2. Another use-case. I'm getting to know someone new and I can tell she's going to be a good friend. So after our meeting a couple of weeks ago, the question is -- how are we going to communicate. I see her on Facebook. But that isn't my preferred way to communicate, for a variety of reasons. Only after a few days of negotiating, in a total fog, we decide to use email. It seems that could have happened much more quickly.
3. I've been reading about a friend from long-ago who has two cats and a dog and is a prodigious gardener. Where does he live? What's his setup? Is it on top of a mountain, or in a valley? What does he plant? I know he goes fishing (from reading his Facebook posts) -- where?

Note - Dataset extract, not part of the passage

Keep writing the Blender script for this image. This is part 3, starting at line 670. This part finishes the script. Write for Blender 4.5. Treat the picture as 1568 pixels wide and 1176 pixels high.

4. I get a Twitter DM from a person I don't know saying he's going to be in NY next week and would like to buy me coffee. I'd like to tell Twitter not to accept such messages on my behalf unless they explain why they want to meet with me. I don't want to turn down a meeting with someone who has a purpose that interests me. But if I have no idea, then I'm a little frustrated -- it might be good, but I'm not going to respond. Also it would be nice to tell the person not to bother using Twitter for this, because it's not my preferred way to communicate. I find the 140-character limit too confining.
5. On the other hand, I'd like to be able to put a limit on the number of characters people can use in Disqus comments on my site. I don't want people using it as a blogging platform. I want to encourage them to start their own blogs, or use them if they're lying dormant. Comments are for quick short bits of information or perspective. As the word "comment" suggests.
6. In 1979, as I was driving into San Francisco from the north over the Golden Gate Bridge, I had a thought that I must know 20 people within line-of-sight from where I am right now, but I have no way of finding them. I left a marker for myself, that someday I'd have software that would tell me who is here and give me a way to contact them. This was one of my ways of saying I lived in "information impoverished" times. Do we now have that feature? Do they all have to be on Facebook and/or Foursquare for it to work? We certainly have the technical means for having that feature. But do we actually have it, or have silos interfered?
7. I think what's really needed is an easy to configure network system that has all the features of all the networks, and allows the user to set limits that suit them. Maybe even a form capability so right at the top they could ask you to state their objective, what action they would like me to perform, and for that 140 characters would definitely suffice.